[Task objective]: Give only the number of lines in the data that include the string "pixels".

[Data to process]:
^^^^^^^^

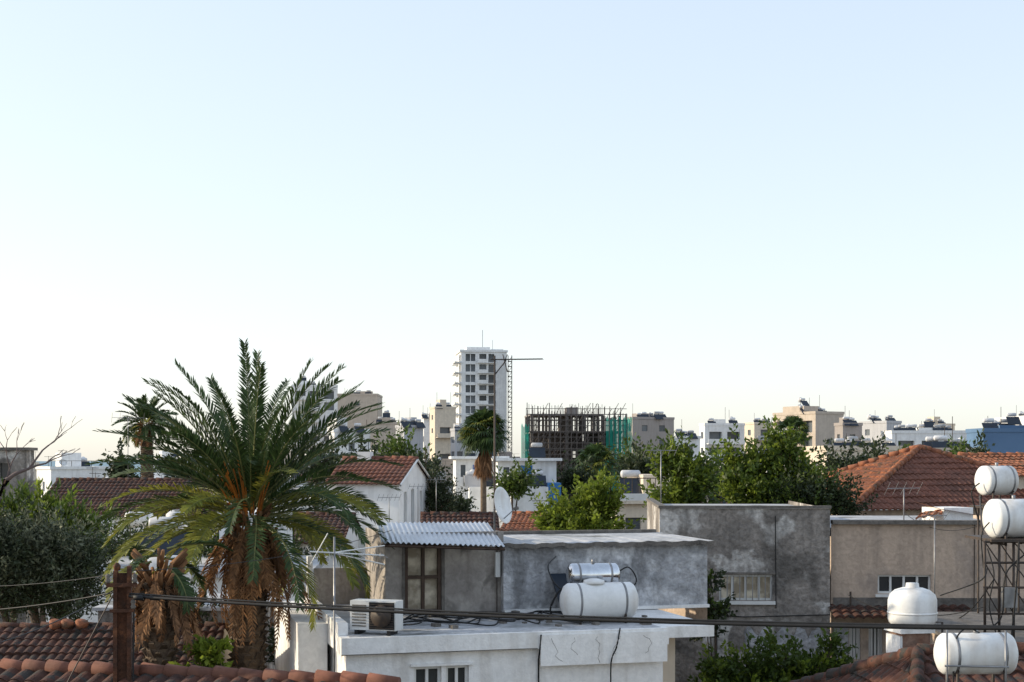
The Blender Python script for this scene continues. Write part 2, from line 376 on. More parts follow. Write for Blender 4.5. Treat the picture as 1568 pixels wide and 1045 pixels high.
def date_palm(name, base, top, r, nf, L, seed, el0=80, el1=-10, dead=30, ll=.36, stalks=0, droop=(.45, 1.2), extra=(), w=.03, nl=56, dl=(.28, .55), yl=.55):
    R.seed(seed); T = Thing(name); top = Vector(top)
    palm_trunk(T('trunk', 'palmtrunk'), base, top-Vector((0, 0, .2)), r, r*.95)
    rb = T('rachises', 'rachis'); g = T('fronds', 'palmleaf'); y = T('yellow_sunlit_fronds', 'palmyellowlit'); dd = T('dead_fronds', 'palmdead')
    for i in range(nf):
        t = (i+.5)/nf; az = i*2.39996+R.uniform(-.25, .25); el = math.radians(el0+(el1-el0)*t**.85)+R.uniform(-.1, .1)
        l = L*R.uniform(.84, 1.06)
        dr = droop[0]+(droop[1]-droop[0])*t+R.uniform(-.12, .25)
        b = top+Vector((math.cos(az), math.sin(az), 0))*r*.5+Vector((0, 0, .35*(1-t)))
        yel = t > .5 and R.random() < yl*(1.35 if math.cos(az) < 0 else .7)  # low fronds yellow; the bias to the left paints the sunlit side
        frond(rb, y if yel else g, b, az, el, l, dr, nl, ll, w=w)
    for az, el, l, dr in extra: frond(rb, g, top+Vector((0, 0, .2)), math.radians(az), math.radians(el), l, dr, nl, ll, w=w)
    for i in range(dead):
        az = R.uniform(0, 6.283); el = math.radians(R.uniform(-85, -40)); b = top+Vector((math.cos(az), math.sin(az), 0))*r*.9+Vector((0, 0, -R.uniform(.0, .5)))
        frond(dd, dd, b, az, el, L*R.uniform(*dl), R.uniform(.2, .9), 24, ll*.6, w=.03)
    for i in range(60):   # cut leaf boots
        az = R.uniform(0, 6.283); b = top+Vector((math.cos(az), math.sin(az), 0))*r*.8+Vector((0, 0, -R.uniform(-.1, .9)))
        T('leaf_boots', 'palmdead').cyl(b, b+Vector((math.cos(az)*.24, math.sin(az)*.24, .26)), .05, .028, 5)
    for i in range(stalks):
        az = R.uniform(3.9, 5.6); el = R.uniform(1.15, 1.52); pts = []; p = top+Vector((math.cos(az)*.35, math.sin(az)*.35, .1)); l = R.uniform(.09, .16)
        for k in range(8):
            pts.append(p.copy()); e = el-.06*k; p = p+Vector((math.cos(az)*math.cos(e), math.sin(az)*math.cos(e), math.sin(e)))*l
        T('date_stalks', 'orange').tube(pts, .013, 5)
    T.done()

def fan_palm(name, base, top, r, nl, s, seed, skirt=40):
    R.seed(seed); T = Thing(name); top = Vector(top); T('trunk', 'palmtrunk').lathe(base, top-Vector(base), [(0, r*1.3), ((top-Vector(base)).length, r)], 10)
    def fan(mb, b, az, el, pl, fl, nb=16, spread=2.2):
        d = Vector((math.cos(az)*math.cos(el), math.sin(az)*math.cos(el), math.sin(el))); c = b+d*pl
        mb.cyl(b, c, .03*s, .02*s, 4)
        S = Vector((-math.sin(az), math.cos(az), 0)); 
        N_ = S.cross(d)
        for k in range(nb):
            a = spread*((k+.5)/nb-.5)*2*.75; D = (d*math.cos(a)+S*math.sin(a)+N_*.15+Vector((0, 0, -.15))).normalized(); W = D.cross(N_).normalized()*.05*s
            l = fl*R.uniform(.8, 1.1); m = c+D*l*.6; tip = c+D*l+Vector((0, 0, -.3*l))
            mb.add([c, m+W, tip, m-W], [[0, 1, 2, 3]])
    for i in range(nl):
        t = (i+.5)/nl; az = i*2.4; el = math.radians(85-125*t); fan(T('fan_leaves', 'palmleaf'), top, az, el, .8*s*R.uniform(.8, 1.1), .8*s)
        if i % 5 == 0: fan(T('young_fan_leaves', 'palmyellowlit'), top, az+1, el, .8*s, .75*s)
    for i in range(skirt):
        az = R.uniform(0, 6.28); fan(T('dead_skirt', 'palmdead'), top-Vector((0, 0, R.uniform(0.2, 1.1)*s)), az, math.radians(R.uniform(-85, -60)), .6*s, .7*s, 9, 1.2)
    T.done()

# ------------------------------------------------------------------ ground, sea
T = Thing('ground'); T('g', 'ground').quad((-9000, -60, 0), (9000, -60, 0), (9000, 15000, 0), (-9000, 15000, 0)); T.done()
T = Thing('sea'); T('s', 'sea').quad((-9000, 750, .4), (9000, 750, .4), (9000, 15000, .4), (-9000, 15000, .4)); T.done()

# ------------------------------------------------------------------ far skyline
T = Thing('high_rise_tower'); d = 420; fr = Frame((X(706, d), d), 8); w = fr.A(776); L = 15; top = Z(539, d)
wm = T('walls', 'whitefar'); gl = T('windows', 'glass'); bl = T('balconies', 'whitefar'); wins = []
fl = 16*d/F
z = top-fl
while z > 3:
    for a0, a1 in ((713, 728), (734, 745), (748, 757)):
        wins.append((fr.A(a0), fr.A(a1), z+.35, z+fl-.55))
    z -= fl
facade(wm, gl, fr, w, 0, top, wins, 1.2)
for z in sorted(set(q[2] for q in wins)):
    bl.box(fr, fr.A(731), fr.A(759), -1.1, -.01, z-.5, z-.3); bl.box(fr, fr.A(731), fr.A(747), -1.1, -1.0, z-.3, z+.6)
    T('mullions', 'whitefar').box(fr, fr.A(720), fr.A(721), .3, .5, z, z+fl-.9)
    T('balcony_glass', 'glass').box(fr, fr.A(747), fr.A(758.5), -1.08, -1.0, z-.3, z+.6)
    lf_ = fr.left(L); bl.box(lf_, L-6, L+.8, -2.0, -.01, z-.5, z-.25); bl.box(lf_, L-6, L+.8, -2.0, -1.9, z-.25, z+.65); bl.box(lf_, 1, L-8, -1.5, -.01, z-.5, z+.5)
facade(wm, gl, fr.left(L), L, 0, top, [(L-5.5, L-1, q-.2, q+2.0) for q in sorted(set(q[2] for q in wins))], .8)
facade(wm, gl, fr.right(w), L, 0, top, [], .2)
wm.quad(fr(0, 0, top), fr(w, 0, top), fr(w, L, top), fr(0, L, top)); wm.quad(fr(0, L, 0), fr(w, L, 0), fr(w, L, top), fr(0, L, top))
pr = T('roof_structures', 'whitefar'); pr.box(fr, -.4, w+.3, -.3, L, top+.003, top+.6); pr.box(fr, 2, 9, 3, 10, top+.6, top+1.7)
pr.box(fr, 9.5, w-.5, 4, 9, top+.6, top+1.2)
T('aerial', 'darksteel').cyl(fr(7, 5, top+1), fr(7, 5, top+7), .07, n=5); T('aerial', 'darksteel').cyl(fr(10, 5, top+1), fr(10, 5, top+4), .05, n=5)
T.done()
T = Thing('construction_hoist'); h = T('mast', 'darksteel'); fh = Frame((X(778, d), d-1), 0)
for a, b in ((0, 0), (1.1, 0), (0, 1.1), (1.1, 1.1)): h.box(fh, a-.12, a+.12, b-.12, b+.12, 0, Z(545, d))
z = 1.
while z < Z(548, d): h.box(fh, .12, .98, -.08, .08, z, z+.2); h.box(fh, .12, .98, 1.02, 1.18, z, z+.2); h.box(fh, -.08, .08, .13, .97, z, z+.16); h.tube([fh(0, 0, z), fh(1.1, 0, z+1.4)], .07, 4); z += 1.5
T.done()

bld('apartment_building', 447, 517, 592, 390, 0, dep=14, wall='whitefar', front='balc', boxes=((.1, .4, 1.8),), tanks=2)
bld('apartment_building', 517, 578, 606, 360, 0, dep=14, wall='beige', front='plain', left='plain', tanks=2, yaw=-6)
bld('apartment_building', 578, 612, 650, 300, 0, wall='beige', front='balc', balc_m='beige', tanks=2, boxes=((.2, .6, 1.5),))
bld('apartment_building', 606, 648, 655, 270, .3, wall='greyfar', front='win', tanks=3)
bld('apartment_building', 645, 664, 641, 345, .2, wall='whitefar', front='plain', tanks=1)
bld('apartment_building', 658, 698, 626, 330, .2, eff=20, wall='cream', front='balc', balc_m='cream', left='plain', tanks=1)
bld('apartment_building', 505, 566, 662, 190, .1, wall='whitefar', front='plain', tanks=1)
bld('apartment_building', 690, 712, 660, 300, .3, wall='greyfar', tanks=1)
bld('apartment_building', 960, 1032, 642, 300, .12, wall='taupe', tanks=4, left='plain')
bld('apartment_building', 1032, 1072, 672, 250, .2, wall='whitefar', tanks=2)
bld('apartment_building', 1071, 1140, 652, 280, .12, eff=20, wall='whitefar', front='balc', tanks=1)
bld('apartment_building', 1140, 1190, 650, 330, .3, wall='cream', front='balc', balc_m='greyfar', tanks=3)
bld('apartment_building', 1184, 1292, 634, 262, .6, eff=42, wall='beige', front='plain', left='balc', tanks=4, boxes=((.05, .55, 1.6),))
bld('apartment_building', 1278, 1320, 652, 240, .3, wall='taupe', front='plain', left='plain', tanks=1)
bld('apartment_building', 1316, 1380, 648, 300, .65, eff=45, wall='greyfar', front='plain', left='win', tanks=3)
bld('apartment_building', 1350, 1482, 664, 235, .12, eff=15, wall='whitefar', front='balc', tanks=8, boxes=((.4, .7, 1.0),))
bld('apartment_building', 1408, 1462, 652, 320, .4, eff=35, wall='cream', front='win', left='balc', tanks=4)
bld('apartment_building', 1480, 1640, 662, 175, .16, eff=20, wall='bluefar', front='balc', tanks=5, boxes=((.25, .6, .9),), left='win')
bld('apartment_building', 1524, 1680, 640, 310, .3, eff=25, wall='whitefar', front='balc', tanks=8)
bld('apartment_building', 1232, 1400, 690, 150, .2, eff=20, wall='cream', front='win', tanks=4)
bld('apartment_building', 1400, 1500, 694, 135, .2, eff=15, wall='beige', front='win', tanks=3)
bld('apartment_building', -330, -120, 640, 300, 0, wall='whitefar', front='balc', tanks=3)
bld('apartment_building', 1720, 1900, 630, 260, .2, wall='cream', front='balc', tanks=3)

# building under construction with scaffolding
T = Thing('building_under_construction'); d = 250; fr = Frame((X(812, d), d), 4); w = fr.A(952); L = 13; fh = 3.1; top = Z(634, d)
rc = T('concrete_frame', 'rawconc'); sc = T('scaffolding', 'scaff'); nt = T('safety_netting', 'net'); inf = T('block_infill', 'infill')
z = top; nlv = 0
while z > 0:
    rc.box(fr, 0, w*(.8 if nlv == 0 else 1), 0, L, z-.3, z)
    for i in range(6):
        for j in range(3):
            a = .3+(w-.6)*i/5; b = .3+(L-.6)*j/2; rc.box(fr, a-.22, a+.22, b-.22, b+.22, z-fh, z-.3)
        if i < 5 and nlv > 0:
            a = .3+(w-.6)*i/5
            inf.box(fr, a+.23, a+(w-.6)/5-.23, L-.5, L-.3, z-fh, z-.3-(1.2 if R.random() < .4 else 0))
            if R.random() < .3: inf.box(fr, a+.23, a+(w-.6)/5-.23, 4, 4.2, z-fh, z-.31)
    for i in range(90):
        a = R.uniform(0, w); b = R.uniform(.2, L); sc.box(fr, a-.05, a+.05, b-.05, b+.05, z-fh, z-.3)
    rc.box(fr, w*.35, w*.5, 5, 8, z-fh, z-.3)
    z -= fh; nlv += 1
for i in range(19):
    a = -.6+(w+1.2)*i/18
    for b in (-1.3, -.5): sc.box(fr, a-.06, a+.06, b-.06, b+.06, 0, top+R.uniform(-.5, 2.0))
z = 1.
while z < top+.8:
    sc.box(fr, -.8, w+.8, -1.37, -1.26, z, z+.11); sc.box(fr, -.8, w+.8, -.55, -.45, z+1, z+1.1)
    if int(z) % 2 == 0: sc.box(fr, -.8, w+.8, -1.25, -.6, z-.12, z-.03)
    for i in range(14):
        if R.random() < .5:
            a = -.6+(w+1.2)*i/14; sc.tube([fr(a, -1.3, z), fr(a+w/14, -1.3, z+2)], .05, 4)
    z += 1.0
for i in range(26):
    for j in range(3):
        a = .3+(w*.8)*i/25; b = .3+(L-.6)*j/2; sc.box(fr, a-.035, a+.035, b, b+.07, top, top+R.uniform(.5, 2.0))
rc.box(fr, w*.42, w*.55, 4, 7, top, top+1.3)
zt = Z(641, d)
def netsheet(F2, a0, a1, z0, z1, n=14):
    V = []; Fc = []
    for i in range(n+1):
        for j in range(n+1): V.append(F2(a0+(a1-a0)*i/n, -1.5+.25*math.sin(i*2.1+j)*math.sin(j*1.3), z0+(z1-z0)*j/n+(.4*math.sin(i*1.7) if j == n else 0)))
    for i in range(n):
        for j in range(n): Fc.append([i*(n+1)+j, (i+1)*(n+1)+j, (i+1)*(n+1)+j+1, i*(n+1)+j+1])
    nt.add(V, Fc, True)
netsheet(fr, fr.A(926), fr.A(960), 2, zt); netsheet(fr, fr.A(797), fr.A(809), 2, Z(652, d), 8); netsheet(fr.right(w), -1.5, 9, 2, zt)
netsheet(fr, fr.A(885), fr.A(926), 2, Z(712, d), 8)
for px in (931, 938, 945, 952, 958): sc.cyl(fr(fr.A(px), -1.6, 0), fr(fr.A(px), -1.6, zt+R.uniform(.3, 1.4)), .06, n=5)
T.done()

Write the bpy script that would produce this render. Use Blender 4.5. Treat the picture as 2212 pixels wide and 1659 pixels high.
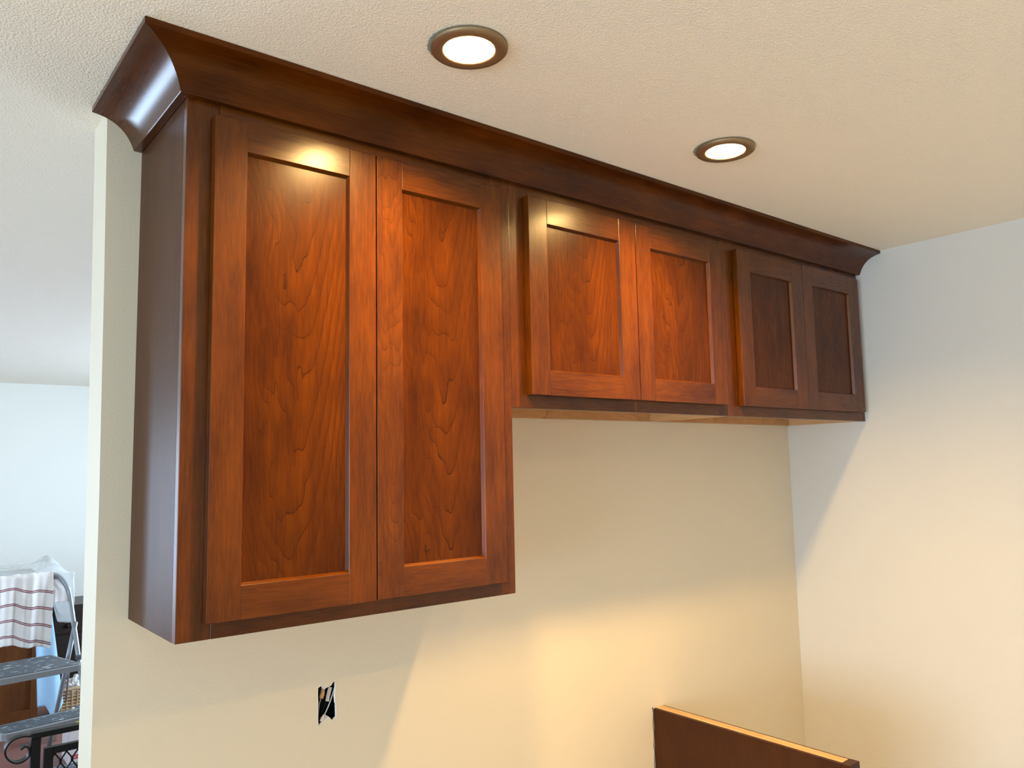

^^^^^^^^

[Task result]: 2